A previous part of the question had me show that for any complex number $z=re^{i\theta}$, $z\times{z^2}\times{z^3}\times{\cdots}\times{z^k}=(re^{i\theta})^{\frac{k(k+1)}{2}}$, which I achieved using de Moivre's Theorem
Here's what I've tried doing;
Using Euler's Identity, I expanded the product to
$\cos{\left(\frac{k(k+1)\frac{\pi}{7}}{2}\right)}+i\sin{\left(\frac{k(k+1)\frac{\pi}{7}}{2}\right)}$
For a number to be real, I know that it's imaginary component must equal zero, so I figured that I would have to find the smallest positive integer of $k$ that satisfies the equation
$$\sin{\left(\frac{k(k+1)\frac{\pi}{7}}{2}\right)}=0$$
From here, I tried the following;
$$\therefore \frac{k(k+1)\frac{\pi}{7}}{2}=\arcsin{0}=0+a\pi\qquad a\in\mathbb{Z} $$
$$\therefore k(k+1)=\frac{2a\pi}{\frac{\pi}{7}}$$
$$\therefore k^2+k=14a$$
$$\therefore k^2+k-14a=0$$
$$\therefore k=\frac{-1\pm\sqrt{1-56a}}{2}$$
I'm not sure where to go from here. If $a$ was a defined constant, I could easily find $k$, however, because it isn't and I'm trying to find the smallest positive integer. According to the textbook, the solution is $k=6$, giving a modulus of $2^{21}$, but I do not understand how they came to this answer. I think I've gone about this the wrong way and there is probably a simpler method.
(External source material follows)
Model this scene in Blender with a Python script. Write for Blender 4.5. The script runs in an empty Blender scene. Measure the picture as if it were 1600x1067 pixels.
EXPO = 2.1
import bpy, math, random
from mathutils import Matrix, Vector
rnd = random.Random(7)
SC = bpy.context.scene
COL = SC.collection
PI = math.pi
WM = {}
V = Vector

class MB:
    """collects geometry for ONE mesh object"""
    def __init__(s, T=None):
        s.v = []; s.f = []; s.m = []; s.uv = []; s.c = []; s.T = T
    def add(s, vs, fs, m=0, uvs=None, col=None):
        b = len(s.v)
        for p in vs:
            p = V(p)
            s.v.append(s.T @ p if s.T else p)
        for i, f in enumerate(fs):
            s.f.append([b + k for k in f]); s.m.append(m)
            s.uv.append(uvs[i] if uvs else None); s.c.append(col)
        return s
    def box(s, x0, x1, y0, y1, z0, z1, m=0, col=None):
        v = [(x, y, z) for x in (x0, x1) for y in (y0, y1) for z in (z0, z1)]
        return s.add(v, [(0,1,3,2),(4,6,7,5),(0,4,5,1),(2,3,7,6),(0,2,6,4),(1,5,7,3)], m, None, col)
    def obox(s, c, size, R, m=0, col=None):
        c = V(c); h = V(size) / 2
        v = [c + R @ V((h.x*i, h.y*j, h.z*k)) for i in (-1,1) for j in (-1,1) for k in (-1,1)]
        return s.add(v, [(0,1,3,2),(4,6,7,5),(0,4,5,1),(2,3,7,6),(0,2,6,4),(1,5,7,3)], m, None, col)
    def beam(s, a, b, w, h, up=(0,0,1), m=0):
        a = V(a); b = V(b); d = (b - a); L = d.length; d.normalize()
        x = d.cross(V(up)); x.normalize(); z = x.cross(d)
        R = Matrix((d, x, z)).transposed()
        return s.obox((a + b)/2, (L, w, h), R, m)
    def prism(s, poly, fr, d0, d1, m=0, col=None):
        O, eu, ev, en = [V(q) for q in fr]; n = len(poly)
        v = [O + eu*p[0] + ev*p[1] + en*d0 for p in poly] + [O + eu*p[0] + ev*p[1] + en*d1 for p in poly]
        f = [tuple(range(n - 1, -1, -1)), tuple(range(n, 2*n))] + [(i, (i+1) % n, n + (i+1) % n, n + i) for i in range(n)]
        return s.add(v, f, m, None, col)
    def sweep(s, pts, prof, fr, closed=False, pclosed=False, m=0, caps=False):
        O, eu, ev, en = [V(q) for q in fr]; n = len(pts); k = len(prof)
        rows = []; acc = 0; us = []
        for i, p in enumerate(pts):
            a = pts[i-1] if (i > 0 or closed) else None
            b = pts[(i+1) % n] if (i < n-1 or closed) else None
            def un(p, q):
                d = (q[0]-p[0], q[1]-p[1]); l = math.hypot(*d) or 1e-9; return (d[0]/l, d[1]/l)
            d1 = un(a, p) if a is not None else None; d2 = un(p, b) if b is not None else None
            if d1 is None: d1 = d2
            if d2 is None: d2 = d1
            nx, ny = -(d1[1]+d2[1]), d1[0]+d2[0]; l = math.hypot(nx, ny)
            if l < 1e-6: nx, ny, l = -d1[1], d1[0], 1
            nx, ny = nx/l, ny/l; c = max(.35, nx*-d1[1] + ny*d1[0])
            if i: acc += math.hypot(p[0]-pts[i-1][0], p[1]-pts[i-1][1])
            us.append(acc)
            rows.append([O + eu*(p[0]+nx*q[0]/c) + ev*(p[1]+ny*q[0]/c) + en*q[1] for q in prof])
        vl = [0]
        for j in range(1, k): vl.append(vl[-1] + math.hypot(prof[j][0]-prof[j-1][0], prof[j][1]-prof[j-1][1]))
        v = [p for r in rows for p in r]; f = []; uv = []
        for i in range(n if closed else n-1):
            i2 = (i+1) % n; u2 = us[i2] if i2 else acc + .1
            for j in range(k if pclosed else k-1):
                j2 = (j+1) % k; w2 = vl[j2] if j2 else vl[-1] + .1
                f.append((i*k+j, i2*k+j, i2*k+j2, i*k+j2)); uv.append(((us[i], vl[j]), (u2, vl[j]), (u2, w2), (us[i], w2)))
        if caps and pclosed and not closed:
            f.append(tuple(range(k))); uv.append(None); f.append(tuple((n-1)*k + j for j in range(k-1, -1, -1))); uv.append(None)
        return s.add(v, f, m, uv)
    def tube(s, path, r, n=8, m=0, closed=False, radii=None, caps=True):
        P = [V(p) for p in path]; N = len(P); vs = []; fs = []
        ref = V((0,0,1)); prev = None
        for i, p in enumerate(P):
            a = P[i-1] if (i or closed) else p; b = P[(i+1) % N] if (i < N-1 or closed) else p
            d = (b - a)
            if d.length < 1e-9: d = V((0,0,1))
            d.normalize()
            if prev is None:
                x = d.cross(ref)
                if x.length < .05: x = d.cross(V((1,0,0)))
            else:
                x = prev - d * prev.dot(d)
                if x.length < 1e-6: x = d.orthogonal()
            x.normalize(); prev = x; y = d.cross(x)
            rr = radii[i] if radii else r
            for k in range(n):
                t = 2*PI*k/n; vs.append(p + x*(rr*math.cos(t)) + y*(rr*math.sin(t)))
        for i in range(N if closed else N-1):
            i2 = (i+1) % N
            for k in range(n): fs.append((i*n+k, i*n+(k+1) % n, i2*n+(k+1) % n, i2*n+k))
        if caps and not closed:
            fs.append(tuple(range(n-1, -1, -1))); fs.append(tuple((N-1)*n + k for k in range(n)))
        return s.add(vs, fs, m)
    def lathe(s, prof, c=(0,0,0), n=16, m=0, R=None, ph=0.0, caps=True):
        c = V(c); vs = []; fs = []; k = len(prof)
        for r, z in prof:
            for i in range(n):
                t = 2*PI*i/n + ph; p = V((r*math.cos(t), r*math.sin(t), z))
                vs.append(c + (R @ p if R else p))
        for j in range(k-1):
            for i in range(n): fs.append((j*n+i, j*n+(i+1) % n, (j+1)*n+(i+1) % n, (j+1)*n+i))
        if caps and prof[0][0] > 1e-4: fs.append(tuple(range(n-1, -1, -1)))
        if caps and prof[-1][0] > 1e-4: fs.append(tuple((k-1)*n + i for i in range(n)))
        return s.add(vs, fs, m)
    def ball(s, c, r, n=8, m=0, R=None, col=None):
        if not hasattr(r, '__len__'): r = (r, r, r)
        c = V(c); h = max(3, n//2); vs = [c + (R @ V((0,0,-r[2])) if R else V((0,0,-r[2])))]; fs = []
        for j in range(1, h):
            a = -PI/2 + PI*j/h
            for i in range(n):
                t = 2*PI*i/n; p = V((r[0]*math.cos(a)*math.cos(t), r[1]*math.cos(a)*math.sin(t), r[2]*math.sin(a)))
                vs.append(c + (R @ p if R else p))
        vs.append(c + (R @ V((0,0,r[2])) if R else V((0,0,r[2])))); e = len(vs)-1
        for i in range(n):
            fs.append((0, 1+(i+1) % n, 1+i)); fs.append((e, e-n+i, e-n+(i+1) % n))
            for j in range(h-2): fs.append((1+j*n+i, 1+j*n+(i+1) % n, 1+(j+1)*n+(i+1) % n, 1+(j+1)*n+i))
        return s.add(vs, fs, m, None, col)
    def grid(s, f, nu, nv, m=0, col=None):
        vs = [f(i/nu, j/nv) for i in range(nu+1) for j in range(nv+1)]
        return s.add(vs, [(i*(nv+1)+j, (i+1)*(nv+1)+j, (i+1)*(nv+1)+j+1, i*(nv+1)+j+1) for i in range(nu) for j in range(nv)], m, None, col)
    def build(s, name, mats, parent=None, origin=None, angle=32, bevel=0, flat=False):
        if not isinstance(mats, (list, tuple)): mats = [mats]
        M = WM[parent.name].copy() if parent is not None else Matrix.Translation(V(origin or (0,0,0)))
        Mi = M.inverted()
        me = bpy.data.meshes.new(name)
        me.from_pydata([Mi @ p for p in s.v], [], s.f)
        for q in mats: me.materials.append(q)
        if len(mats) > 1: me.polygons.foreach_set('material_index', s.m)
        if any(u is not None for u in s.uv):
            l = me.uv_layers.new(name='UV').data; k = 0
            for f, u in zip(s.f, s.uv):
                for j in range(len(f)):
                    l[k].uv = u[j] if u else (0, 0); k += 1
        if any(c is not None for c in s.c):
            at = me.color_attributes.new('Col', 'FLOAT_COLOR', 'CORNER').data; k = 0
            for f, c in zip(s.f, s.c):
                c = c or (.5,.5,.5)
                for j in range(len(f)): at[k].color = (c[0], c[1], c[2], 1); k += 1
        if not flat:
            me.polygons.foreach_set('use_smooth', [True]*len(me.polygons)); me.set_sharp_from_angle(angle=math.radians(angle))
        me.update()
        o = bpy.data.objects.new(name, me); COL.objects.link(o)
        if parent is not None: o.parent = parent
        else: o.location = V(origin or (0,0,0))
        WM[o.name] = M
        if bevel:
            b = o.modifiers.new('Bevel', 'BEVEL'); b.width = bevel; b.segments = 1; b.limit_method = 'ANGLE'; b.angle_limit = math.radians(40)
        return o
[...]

Edit: Fixed my dumb $\arcsin{0}$ mistake..
Best Answer
You are correct.
We have that $Arg((z)(z^2)(z^3)(z^4)...)=Arg(z)+2Arg(z)+3Arg(z)...\frac{1}{2}n(n+1)Arg(z)$
Triangular numbers are the simplest method.
We note that since $21$ is the first triangular number that is divisible by $7$, that is the value for which $Arg(z) | π$, and is thus real.
Because we have $z^{21}$ and $|z|=2$, it follows that $|z^{21}|=2^{21}$.
Good job!